■ **EXERCISE DESCRIPTION**: Could every line of the data be printed exactly as it reads?

■ **SUPPLIED MATERIAL**:

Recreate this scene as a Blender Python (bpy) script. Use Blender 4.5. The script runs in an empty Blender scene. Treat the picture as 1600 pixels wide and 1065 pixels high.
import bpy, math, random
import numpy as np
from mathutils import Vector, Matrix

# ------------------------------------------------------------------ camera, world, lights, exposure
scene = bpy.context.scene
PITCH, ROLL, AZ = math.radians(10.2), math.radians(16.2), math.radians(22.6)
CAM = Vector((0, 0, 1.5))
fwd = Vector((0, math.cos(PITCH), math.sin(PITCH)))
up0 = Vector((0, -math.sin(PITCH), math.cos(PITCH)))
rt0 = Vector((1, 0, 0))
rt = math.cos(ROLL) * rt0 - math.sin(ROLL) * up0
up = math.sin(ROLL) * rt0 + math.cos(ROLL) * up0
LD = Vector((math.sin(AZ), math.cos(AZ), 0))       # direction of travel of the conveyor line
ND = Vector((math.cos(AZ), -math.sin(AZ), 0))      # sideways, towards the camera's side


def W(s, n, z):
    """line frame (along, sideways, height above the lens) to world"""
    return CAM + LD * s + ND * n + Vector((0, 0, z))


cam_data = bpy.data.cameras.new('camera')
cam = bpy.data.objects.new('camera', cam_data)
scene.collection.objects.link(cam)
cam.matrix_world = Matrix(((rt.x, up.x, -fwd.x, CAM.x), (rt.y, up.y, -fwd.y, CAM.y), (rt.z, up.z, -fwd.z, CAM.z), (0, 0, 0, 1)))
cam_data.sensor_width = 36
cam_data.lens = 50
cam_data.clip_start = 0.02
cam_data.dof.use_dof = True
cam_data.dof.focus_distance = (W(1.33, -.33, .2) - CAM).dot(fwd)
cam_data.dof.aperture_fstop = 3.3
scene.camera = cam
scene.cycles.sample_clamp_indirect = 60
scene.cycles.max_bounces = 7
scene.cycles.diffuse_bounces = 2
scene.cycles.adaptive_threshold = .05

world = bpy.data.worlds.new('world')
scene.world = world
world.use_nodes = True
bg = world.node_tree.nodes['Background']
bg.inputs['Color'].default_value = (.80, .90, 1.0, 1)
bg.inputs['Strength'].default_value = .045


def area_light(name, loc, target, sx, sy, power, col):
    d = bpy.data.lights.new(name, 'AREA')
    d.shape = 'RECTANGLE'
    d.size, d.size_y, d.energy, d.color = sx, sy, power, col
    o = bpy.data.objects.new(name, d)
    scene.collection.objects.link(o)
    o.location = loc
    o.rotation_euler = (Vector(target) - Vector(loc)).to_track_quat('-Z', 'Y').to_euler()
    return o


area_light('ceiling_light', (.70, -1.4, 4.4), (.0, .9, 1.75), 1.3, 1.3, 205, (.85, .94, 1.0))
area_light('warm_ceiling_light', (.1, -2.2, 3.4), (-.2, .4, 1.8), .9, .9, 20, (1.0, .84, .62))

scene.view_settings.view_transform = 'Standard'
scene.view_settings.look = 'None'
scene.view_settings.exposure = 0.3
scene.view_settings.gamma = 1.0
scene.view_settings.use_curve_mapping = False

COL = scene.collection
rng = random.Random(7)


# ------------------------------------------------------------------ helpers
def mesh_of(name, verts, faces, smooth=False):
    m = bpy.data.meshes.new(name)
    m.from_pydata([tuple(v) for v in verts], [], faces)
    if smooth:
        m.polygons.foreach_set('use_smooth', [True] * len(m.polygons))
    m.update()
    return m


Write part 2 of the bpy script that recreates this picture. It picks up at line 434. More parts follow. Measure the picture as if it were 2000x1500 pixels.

■ **EXERCISE ANSWER**:
Recreate this scene as a Blender Python (bpy) script. Use Blender 4.5. The script runs in an empty Blender scene. Treat the picture as 1600 pixels wide and 1065 pixels high.
import bpy, math, random
import numpy as np
from mathutils import Vector, Matrix

# ------------------------------------------------------------------ camera, world, lights, exposure
scene = bpy.context.scene
PITCH, ROLL, AZ = math.radians(10.2), math.radians(16.2), math.radians(22.6)
CAM = Vector((0, 0, 1.5))
fwd = Vector((0, math.cos(PITCH), math.sin(PITCH)))
up0 = Vector((0, -math.sin(PITCH), math.cos(PITCH)))
rt0 = Vector((1, 0, 0))
rt = math.cos(ROLL) * rt0 - math.sin(ROLL) * up0
up = math.sin(ROLL) * rt0 + math.cos(ROLL) * up0
LD = Vector((math.sin(AZ), math.cos(AZ), 0))       # direction of travel of the conveyor line
ND = Vector((math.cos(AZ), -math.sin(AZ), 0))      # sideways, towards the camera's side


def W(s, n, z):
    """line frame (along, sideways, height above the lens) to world"""
    return CAM + LD * s + ND * n + Vector((0, 0, z))


cam_data = bpy.data.cameras.new('camera')
cam = bpy.data.objects.new('camera', cam_data)
scene.collection.objects.link(cam)
cam.matrix_world = Matrix(((rt.x, up.x, -fwd.x, CAM.x), (rt.y, up.y, -fwd.y, CAM.y), (rt.z, up.z, -fwd.z, CAM.z), (0, 0, 0, 1)))
cam_data.sensor_width = 36
cam_data.lens = 50
cam_data.clip_start = 0.02
cam_data.dof.use_dof = True
cam_data.dof.focus_distance = (W(1.33, -.33, .2) - CAM).dot(fwd)
cam_data.dof.aperture_fstop = 3.3
scene.camera = cam
scene.cycles.sample_clamp_indirect = 60
scene.cycles.max_bounces = 7
scene.cycles.diffuse_bounces = 2
scene.cycles.adaptive_threshold = .05

world = bpy.data.worlds.new('world')
scene.world = world
world.use_nodes = True
bg = world.node_tree.nodes['Background']
bg.inputs['Color'].default_value = (.80, .90, 1.0, 1)
bg.inputs['Strength'].default_value = .045


def area_light(name, loc, target, sx, sy, power, col):
    d = bpy.data.lights.new(name, 'AREA')
    d.shape = 'RECTANGLE'
    d.size, d.size_y, d.energy, d.color = sx, sy, power, col
    o = bpy.data.objects.new(name, d)
    scene.collection.objects.link(o)
    o.location = loc
    o.rotation_euler = (Vector(target) - Vector(loc)).to_track_quat('-Z', 'Y').to_euler()
    return o


area_light('ceiling_light', (.70, -1.4, 4.4), (.0, .9, 1.75), 1.3, 1.3, 205, (.85, .94, 1.0))
area_light('warm_ceiling_light', (.1, -2.2, 3.4), (-.2, .4, 1.8), .9, .9, 20, (1.0, .84, .62))

scene.view_settings.view_transform = 'Standard'
scene.view_settings.look = 'None'
scene.view_settings.exposure = 0.3
scene.view_settings.gamma = 1.0
scene.view_settings.use_curve_mapping = False

COL = scene.collection
rng = random.Random(7)


# ------------------------------------------------------------------ helpers
def mesh_of(name, verts, faces, smooth=False):
    m = bpy.data.meshes.new(name)
    m.from_pydata([tuple(v) for v in verts], [], faces)
    if smooth:
        m.polygons.foreach_set('use_smooth', [True] * len(m.polygons))
    m.update()
    return m


Write part 2 of the bpy script that recreates this picture. It picks up at line 434. More parts follow. Measure the picture as if it were 2000x1500 pixels.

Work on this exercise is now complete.